Ésa es una cuestión que deciden las normas. O, como profetizó Jaime Guzmán, los intérpretes.
¿Qué dicen las normas? Ordenan al legislador proteger la vida del que está por nacer. De una regla semejante no se sigue -como al parecer lo sostiene la mayoría- que el que está por nacer tenga derecho a la vida en un sentido técnico. Una cosa es ser objeto de protección por el legislador o poseer relevancia moral; otra cosa es ser titular de un derecho constitucional. Y si el tribunal sostiene esto último -que el embrión preimplantacional es titular de un derecho constitucional-, entonces deberá explicar por qué otras técnicas de control que impiden la implantación no fueron, sin embargo, prohibidas.
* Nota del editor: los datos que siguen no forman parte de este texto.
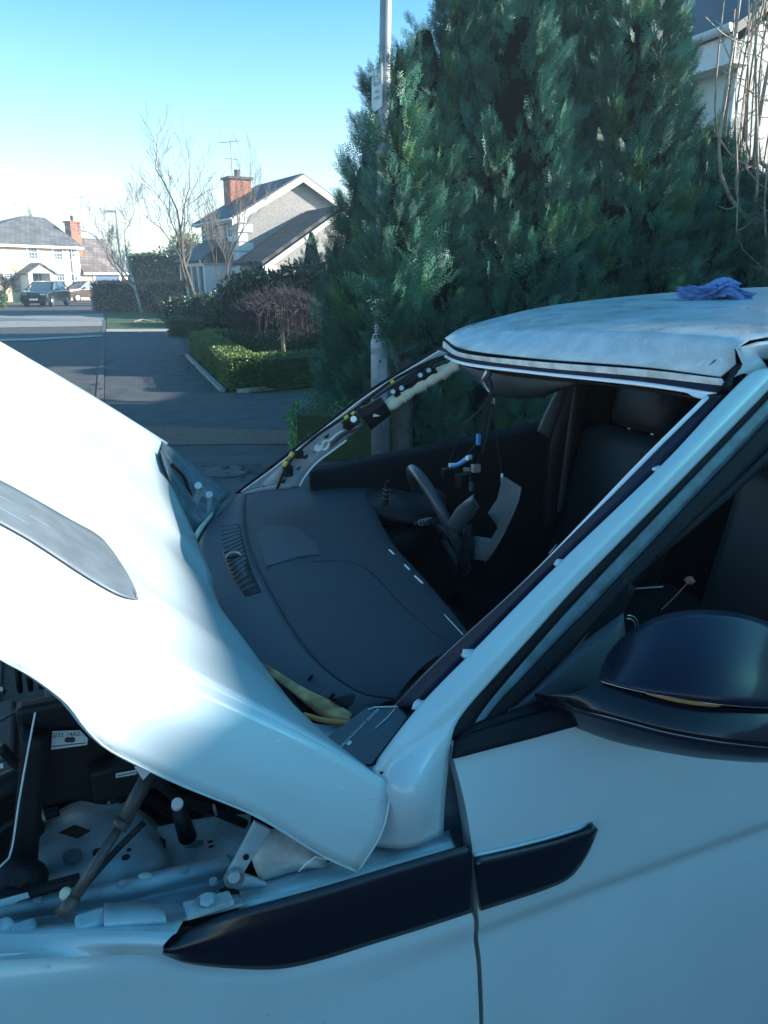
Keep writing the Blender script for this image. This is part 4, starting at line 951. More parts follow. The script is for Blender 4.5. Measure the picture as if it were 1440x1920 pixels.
# ---- windscreen aperture: dark urethane channel + pale flange edge (near side)
wl=[(742,1327),(830,1236),(1000,1079),(1200,871),(1327,745)]
pin=[(700,1437),(785,1325),(895,1212),(1055,1050),(1235,878),(1355,745)]
wlp=TWs(wl,-.004); pp=[gh(x,y,-.006) for x,y in pin]
part('screen_channel',loft([wlp,[TW(700,1437) if 0 else pp[1],pp[2],pp[3],pp[4],pp[5]]],60,6,True),'urethane',smooth=True,solid=.006)
part('screen_flange',loft([TWs([(742,1325),(830,1234),(1000,1076),(1200,867),(1326,742)],.010),TWs([(747,1328),(835,1238),(1005,1080),(1205,872),(1330,747)],.010)],50,3,True),'flange',smooth=True,solid=.003)
for (a_,c_) in (((700,1432),(782,1350)),((800,1318),(876,1240)),((905,1215),(1045,1080)),((1085,1035),(1210,915)),((1250,868),(1330,785))):
    A_=gh(*a_,-.001); B_=gh(*c_,-.001); d=(B_-A_).normalized(); sN=d.cross(Nf).normalized()*.011
    A_=A_-sN*-1.0; B_=B_-sN*-1.0
    part('urethane_bead',loft([[A_-sN*.9,B_-sN*.9],[A_+Nf*.010,B_+Nf*.010],[A_+sN*.9,B_+sN*.9]],10,5),'urethane',smooth=True,solid=.004)
for x,y in [(1030,1038),(868,1232)]:
    p=TW(x,y,.004); part('glass_splinter',tube([p,p+Uf*.015+Z*.016],[.0018,.0006],4),'metal')
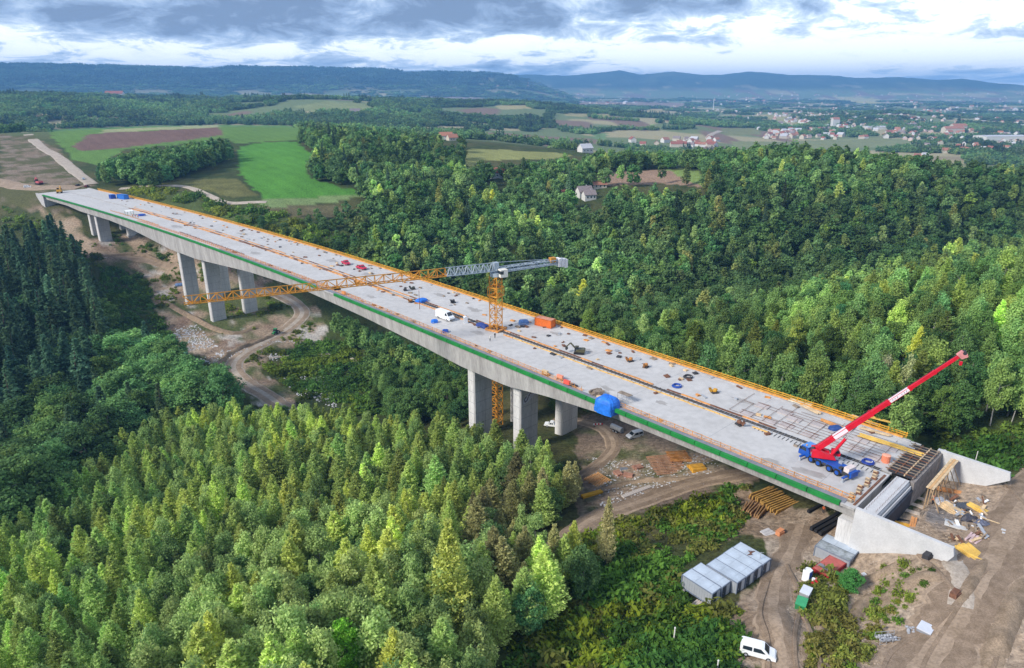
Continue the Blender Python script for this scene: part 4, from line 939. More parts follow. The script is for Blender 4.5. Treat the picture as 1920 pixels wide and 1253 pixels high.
    part('cab', mat('crane_cab_white', (.74, .70, .62), .5, .06), t, lambda b: b.bar(cb+jd*1.2+Vector((0, 0, .6)), cb-jd*1.2+Vector((0, 0, .6)), 1.9, 2.3, None)); part('cab_window', GLS, t, lambda b: b.bar(cb+jd*1.23+Vector((0, 0, .9)), cb+jd*.2+Vector((0, 0, .9)), 1.94, 1.0, GLS))
    for q, nm in ((.55, 'trolley'),): part(nm, DARK, t, lambda b: b.bar(j0.lerp(je, q)-Vector((0, 0, .35)), j0.lerp(je, q+.02)-Vector((0, 0, .35)), 1.5, .5, DARK))
    bz = thing('mast_timber_collar', 'rough timber frame around the crane mast where it passes the deck', 'timber frame', (base.x, base.y, 0), rz)
    for i, (x0, y0, x1, y1) in enumerate(((-2.4, -2.2, 2.4, -2.2), (-2.4, 2.2, 2.4, 2.2), (-2.2, -2.4, -2.2, 2.4), (2.2, -2.4, 2.2, 2.4))): part('beam', ORANGE, bz, lambda b: b.bar((x0, y0, .3+.02*i), (x1, y1, .3+.02*i), .5, .5, ORANGE))
tower_crane()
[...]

Pero lo anterior -que es difícil- no es lo único que deberá fundamentar el tribunal. Todavía tendrá que explicar por qué si la píldora del día después viola el derecho a la vida, sólo es ilícita su distribución pública. Que la distribución privada sea inocua y la pública dañina es un círculo difícil de cuadrar. ¿Por qué un mismo fármaco va a ser más o menos lesivo de la vida humana según el lugar de su distribución? ¿Por qué la píldora, en opinión del tribunal, atenta contra la vida si la distribuye el Estado, y no, en cambio, si la adquiero en la esquina?
Pero sobre todo deberemos explicarnos qué pudo pasar entre los años de la dictadura y los de la democracia para que hoy día nuestros constitucionalistas tengan menos disposición al pluralismo que antes. ¡Y estén dispuestos a restringir la autonomía de las mujeres sobre bases tan débiles y en medio de tales inconsistencias!

En 1978, Enrique Ortúzar y otros redactores -todos nombrados por Pinochet- sabían que la relación entre un embrión preimplantacional y un ser humano adulto era un asunto que la religión podía saldar sin problemas, pero no una regla constitucional. Y se abrían entonces a la posibilidad de que el discernimiento moral de cada uno o la deliberación democrática resolviera el punto.

Pero ahora, en el año 2008, un puñado de jueces no cree lo mismo, y piensa que en una sociedad aún más diversa es posible salvar un punto como ése. Y hacen el esfuerzo -ya veremos con qué filigranas- de derivar de una regla de protección la titularidad de un derecho. Y de pasada incurren en un conjunto de inconsistencias que será muy difícil de justificar.

No hay caso: a la hora de las cuentas, el único que se salva de todo esto -y prueba por enésima vez no su razón, pero sí su sagacidad- es Jaime Guzmán.